Tablets have no physical keyboard and so are best for viewing content, using apps and playing games. Their smaller, lighter form factor means they are often used by very young students. Tablets are also a great ancillary device for older students who want to read content, conduct simple web research and play games on the move.




Laptops or Notebooks range from the ultra-lightweight devices to powerful, rugged devices to suit the toughest of school environments. Powerful laptops can run the more demanding educational programs and are good for students who want to write code, edit videos and create games, as well as manage their schoolwork in a single device.


Laptop with touch


Laptops with a touch screen as well as the keyboard are very versatile, making them ideal for diverse student learning styles and tasks. With plenty of power for running full programs and a touch screen for visualization and kinaesthetic learning, they are great for multimedia and visual arts students. Some laptops have the option for a pen, increasing the potential of the device further.

2-in-1 PIC

2-in-1 with touch and digital pen


2-in-1 devices are laptops where you can remove the keyboard, making them a great investment for school. With the addition of a digital pen, students can take handwritten notes, spontaneously capture and sketch out brainstorm ideas, write mathematically and input character-based writing such as Chinese.

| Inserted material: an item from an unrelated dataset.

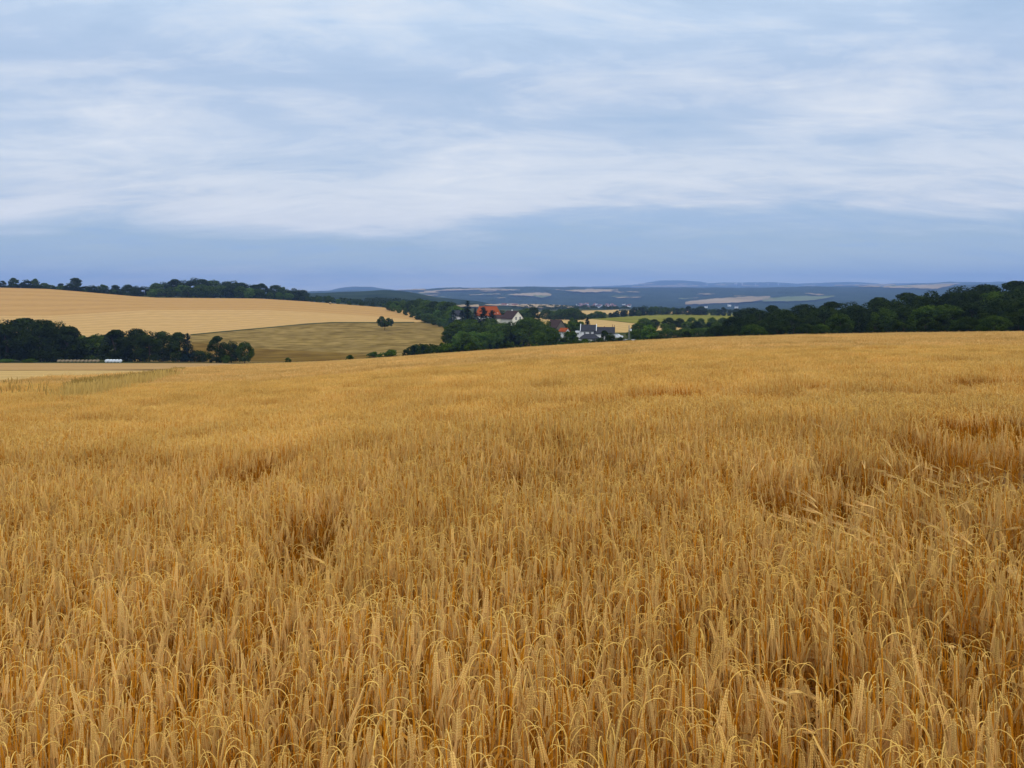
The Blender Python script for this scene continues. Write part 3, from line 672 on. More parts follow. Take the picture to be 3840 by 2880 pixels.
# barn and shed
r = place('barn', 2085, 345, 1243, R(-50)); tag(r, 'barn with dark brown pitched roof rising behind the green trees left of the white house', 'barn')
gable_wing(r, 6.5, 5.4, 2.0, 2.9, M['barn_wall'], M['brown_roof'])
r = place('shed', 2116, 318, 1254, R(-35)); tag(r, 'shed with an orange tiled roof and whitish wall beside the barn', 'shed')
gable_wing(r, 3.2, 3.0, 1.3, 1.1, M['white_wall'], M['red_roof'], over=.2)
window_at(r, .2, -1.6, .4, .5, .5, 'y-')
# the white house
r = place('white_house', 2207, 288, 1256, R(-8)); tag(r, 'white house with dark grey roofs and gabled wing just behind the barley crest', 'house')
gable_wing(r, 5.0, 4.6, 1.6, 1.9, M['white_wall'], M['grey_roof'], over=.35, eave=.3)
boxes('verge', [(-2.95, -2.75, -2.3, 2.3, 1.35, 1.5)], M['white_trim'], r)
for sx in (-2.95, 2.8):
    V = []; Fc = []
    for sg in (-1, 1):
        b = len(V); V += [(sx, sg*2.65, 1.5), (sx+.2, sg*2.65, 1.5), (sx+.2, 0, 3.78), (sx, 0, 3.78), (sx, sg*2.65, 1.82), (sx+.2, sg*2.65, 1.82), (sx+.2, 0, 4.05), (sx, 0, 4.05)]
        Fc += [(b, b+1, b+2, b+3), (b+4, b+5, b+6, b+7), (b, b+1, b+5, b+4), (b+1, b+2, b+6, b+5), (b+3, b, b+4, b+7)]
    mesh_obj('bargeboard', V, Fc, M['white_trim'], r)
window_at(r, -1.3, -2.3, .5, .6, .7, 'y-'); window_at(r, .7, -2.3, .45, .75, .8, 'y-')
boxes('flat_annex', [(-4.6, -2.56, -2.0, 1.5, -2.5, 1.25)], M['white_wall'], r)
boxes('annex_cap', [(-4.75, -2.53, -2.15, 1.6, 1.253, 1.42)], M['white_trim'], r)
window_at(r, -3.8, -2.0, .3, .8, .5, 'y-')
gable_wing(r, 7.0, 4.6, 1.0, 1.9, M['white_wall'], M['grey_roof'], cx=5.8, cy=-.4, cz=-.15, over=.3, nm_wall='wing_wall', nm_roof='wing_roof')
window_at(r, 9.3, -.4, .1, .9, 1.0, 'x+')
boxes('chimney', [(5.6, 6.0, -.6, -.2, 2.4, 3.2)], M['brick'], r)
gable_wing(r, 6.6, 4.4, 1.2, 1.3, M['white_wall'], M['grey_roof'], cx=.6, cy=-7.2, cz=-1.9, hip=2.0, nm_wall='front_wall', nm_roof='front_roof')
window_at(r, 2.2, -9.4, -1.75, .9, .8, 'y-'); window_at(r, -1.2, -9.4, -1.75, .9, .8, 'y-')
for i, (u, vt) in enumerate([(2298, 1217), (2304, 1219)]):
    y = 290; p = ((u-CU)/F*y, y, -(1252-VH)/F*y); V = []; Fc = []
    H = (1252-vt)/F*y
    tube(V, Fc, [(0, 0, 0), (0, 0, H*.6), (.03*(i*2-1)*3, 0, H)], [.13, .10, .08], 8)
    tube(V, Fc, [(0, 0, H*.25), (0, 0, H*.35)], [.17, .17], 8)
    o = mesh_obj('flue_pipe', V, Fc, M['rust']); o.location = p
    tag(o, ['left rusty flue pipe rising behind the gable of the white house', 'right rusty flue pipe rising behind the gable of the white house'][i], 'pipe', 'rusty pipes')
# lattice mast
y = 262; u = 2359; vb = 1272
r = place('lattice_mast', u, y, vb, .3); tag(r, 'thin grey lattice mast with a small white box right of the white house', 'mast')
H = (vb-1219)/F*y; V = []; Fc = []
for sx, sy in ((-1, -1), (1, -1), (1, 1), (-1, 1)): tube(V, Fc, [(sx*.28, sy*.28, -1), (sx*.10, sy*.10, H)], [.03, .025], 4)
for k in range(7):
    z0 = H*k/7; z1 = H*(k+1)/7; a = .28-.18*k/7; b = .28-.18*(k+1)/7
    for (p, q) in (((-a, -a, z0), (b, -b, z1)), ((a, -a, z0), (b, b, z1)), ((a, a, z0), (-b, b, z1)), ((-a, a, z0), (-b, -b, z1))): tube(V, Fc, [p, q], [.014, .014], 4)
mesh_obj('lattice', V, Fc, M['steel'], r)
boxes('box', [(.35, .85, -.2, .2, H*.58, H*.72)], M['white_trim'], r)
boxes('arm', [(.1, .35, -.05, .05, H*.66, H*.7)], M['steel'], r)
# low white garden wall
y = 250; V = []; Fc = []
p0 = pt(2332, y); p1 = pt(2392, 256)
o_ = empty('garden_wall', (p0[0], y, -(1274-VH)/F*y)); tag(o_, 'long low white wall in front of the mast along the yard', 'wall')
boxes('wall_panel', [(0, 5.2, 0, .2, -1.5, .1)], M['white_wall'], o_); boxes('coping', [(-.05, 5.25, -.04, .24, .103, .16)], M['steel'], o_)
# white parked car
def car(loc, rz):
    r = empty('parked_car', loc, rz)
    prof = [(-2.0, .35), (-2.05, .75), (-1.9, .95), (-1.3, 1.0), (-.9, 1.4), (.5, 1.45), (1.1, 1.0), (1.9, .85), (2.05, .6), (2.0, .35)]
    n = len(prof); V = [(x, sy*(.82 if z < 1.1 else .68), z) for sy in (-1, 1) for x, z in prof]
    Fc = [tuple(range(n-1, -1, -1)), tuple(range(n, 2*n))]+[(i, (i+1) % n, n+(i+1) % n, n+i) for i in range(n)]
    mesh_obj('body', V, Fc, M['car_white'], r)
    for sy in (-1, 1):
        V = [(-1.15, sy*.80, 1.02), (.9, sy*.80, 1.02), (.45, sy*.72, 1.36), (-.85, sy*.72, 1.36)]
        V += [(a, b-sy*.06, c) for a, b, c in V]
        mesh_obj('side_window', V, [(0, 1, 2, 3), (7, 6, 5, 4), (0, 4, 5, 1), (2, 6, 7, 3)], M['glass'], r)
    for wx in (-1.3, 1.3):
        for sy in (-1, 1):
            V = []; Fc = []; tube(V, Fc, [(wx, sy*.68, .32), (wx, sy*.86, .32)], [.32, .32], 14); b = len(V)-14; Fc.append(tuple(range(b, b+14)))
            mesh_obj('wheel', V, Fc, M['tyre'], r)
    return r
y = 268; c = car(((2314-CU)/F*y, y, -(1269-VH)/F*y), R(-15)); tag(c, 'white parked car beside the gable end of the white house', 'car')

# ------------------------------------------------------------------ bales
def bale(loc, rz, m, rad=.62, L=1.2):
    V = []; Fc = []; n = 20
    prof = [(-L/2, 0), (-L/2, rad*.86), (-L/2+.06, rad*.96), (-L/2+.16, rad), (L/2-.16, rad), (L/2-.06, rad*.96), (L/2, rad*.86), (L/2, 0)]
    rnd = random.Random(int(loc[0]*100))
    for x, q in prof:
        for k in range(n):
            t = 2*math.pi*k/n; w = q*(1+rnd.uniform(-.025, .025)); V.append((x, w*math.cos(t), max(-rad*.93, w*math.sin(t))+rad*.93))
    for i in range(len(prof)-1):
        for k in range(n): Fc.append((i*n+k, i*n+(k+1) % n, (i+1)*n+(k+1) % n, (i+1)*n+k))
    o = mesh_obj('round_bale', V, Fc, m, smooth=True); o.location = loc; o.rotation_euler = (0, 0, rz); return o
for k in range(5):
    u = 402+k*12.2; p = pt(u, 244); o = bale(p, R(82+k*6), M['white_plastic'], .5, 1.2)
    tag(o, 'white film wrapped bale, %s from the left in the white row at the tree foot' % ordn[k], 'bale', 'white wrapped bales')
for k in range(11):
    u = 222+k*14.5; p = pt(u, 246); o = bale(p, R(75+k*17 % 30), M['straw'], .44, 1.1)
    tag(o, 'greyish straw bale, %s from the left in the long dull row under the dark trees' % ordn[k], 'bale', 'dull straw bales')
yb = y_at(1238, 1141, 300); p = pt(1238, yb); o = bale(p, .6, M['straw'], .85, 1.4); tag(o, 'single round straw bale on the top edge of the upper stubble field', 'bale')

# ------------------------------------------------------------------ village far off
def vhouse(u, y, roof, k, dz=2.):
    x, yy, z = pt(u, y); r = empty('village_house', (x, yy, z+dz), random.uniform(-.8, .8))
    gable_wing(r, random.uniform(10, 15), random.uniform(8, 10), random.uniform(4, 6), random.uniform(3.5, 5), M['white_wall'], M[roof])
    return r
M['village_red'] = mat('village_tiles', (.20, .085, .055), var=.2)
for k in range(46):
    u = random.choice([random.uniform(2160, 2250), random.uniform(2165, 2250), random.uniform(2250, 2370)]); y = random.uniform(3050, 3600)
    red = random.random() < .72
    r = vhouse(u, y, 'village_red' if red else 'grey_roof', k)
    tag(r, 'tiny white house with red roof in the far village in the valley' if red else 'tiny white house with grey roof in the far village in the valley', 'house', 'houses of the far village')
for k in range(5):
    r = vhouse(random.uniform(1870, 1985), random.uniform(2380, 2460), 'village_red', k, 0)
    tag(r, 'tiny red roofed house in the far row above the pale field behind the farm', 'house', 'houses above the pale field')
for k in range(4):
    r = vhouse(random.uniform(2640, 2780), random.uniform(3050, 3500), 'grey_roof', k, 6)
    tag(r, 'tiny pale house below the far fields on the right', 'house', 'houses below the far fields')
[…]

Buying through your school?

Check if your school has a BYOD program with recommended devices, and preferred suppliers who may offer useful additional services and extended warranties.

Features every parent should consider

Some of the most important things to look for in any device:


  • Go for 4GB of RAM or above and a fast processor such as the newest Intel® Atom™ Quad Core or Intel® Core™ i3 and above.


  • Make sure it lasts a typical school day; 6 hours is usual.
  • Remember battery life will vary with usage, so go for a longer battery life if possible.


  • Make sure it has dual band Wi-Fi (2.4Ghz and 5Ghz) to get the fastest access to the school network.


  • Aim for under 1.6 Kg.
  • Consider what your individual student is capable of carrying.


  • The latest Windows apps and settings go with you across all devices.
  • Able to run programs such as Microsoft Office, Adobe Photoshop or AutoCad.


  • Needed to connect digital peripherals, such as a microscope, a printer, graphics tablet, a musical keyboard, thermometer, light meter, etc.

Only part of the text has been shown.